Clarke Caywood is Director of the Graduate Program in Public Relations in the Medill Graduate School at Northwestern University where he teaches crisis management, communications management, marketing and public relations.

4 comments on this post.
  1. Jesse Davis:

    To start this is some great information. However, I am a college senior majoring in public relations and I am currently looking for an internship. I have been rather successful in finding the right person to talk to or take out to coffee, but I don’t know how to begin a conversation with them without looking like all I want is a job. Do you have any advice to begin to ask people if they are willing to take time out of their day to have a conversation about their job?

    Another question I have is that I really like the idea of a YouTube interview video to separate myself from the rest of the applicants, but how creative or casual should you get with the video to show personality while maintaining a professional image?

    Thanks for posting this blog!

  2. Clarke Caywood, Ph.D.:

    Jesse thanks for being alert to this important blog site. Watch my Twitter site for more clues about PR at IMCPROF. People in our field seem naturally inclined to help mentor the next generation. As long as you are respectful in your request, ask interesting questions (based on your classes and readings) most PR pros will try to be helpful. The creator of this blog, Ron Culp, taught me that meeting young professionals pays off in the long run as you may have an opening for them at some point in the future. They know you want a job or internship. You know they know so just be transparent. “Do you have an opening or can you help advise and direct me toward a career in PR? is a fair question. On Flickr or YouTube (other sites as well) I would use a digital image, on a tripod (to avoid Blair Witch Project look) with a friend (swap out). Casual but not sloppy is fine, look into the camera and say something interesting about yourself and something interesting about the field from your studies. You might mention your findings on a class project for a client. 3 minutes is enough. You might rotate the video or have two titled for a choice. See IMC residencies on YouTube though they are bit dated. Good luck!

  3. Gerry Corbett:

    Clarke:

    Terrific advice all around. In particular, item 20 caught my attention. Slavery was outlawed years ago. Internships must and should be paid. Here is a link to PRSA’s advisory on internships. Good advice for any company considering an internship.
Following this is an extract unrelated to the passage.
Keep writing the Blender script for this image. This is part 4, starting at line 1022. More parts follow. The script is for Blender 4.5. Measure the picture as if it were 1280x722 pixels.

    http://media.prsa.org/article_display.cfm?article_id=1950

    Keep up the good words!

    Best regards,

    Gerry

  4. Clarke Caywood:

    Readers might find Gerry’s Twitter site of value. GeraldCorbett. Also check out the PRSA site he links us to. Some companies called post graduate internships “Externships” and offered classes with their staff for a 6 month trial. My UCLA son took at internship at an NGO for 5 months (minimal pay) to show that he understood the culture of the team and was hired. If you have no PR instruction or experience at all; maybe a post graduate internship might help you. At least you can tell HR interviews at the same time that you are working at X company. You must determine your ovn value. Some companies willing to pay $10,000-15,000 even in this economy for MBAs (there are some 130,000 graduating per year) and for my IMC students (at NU) . Look for an excellent match, have goals, work hard to solve their problems and demonstate you “fit” in the organization. Some firms used to hire 5 new employees to see who would survive. They can’t afford that model today. Now they test you as interns and decide later. Good luck if you are graduating and apply now if your are looking for an internship.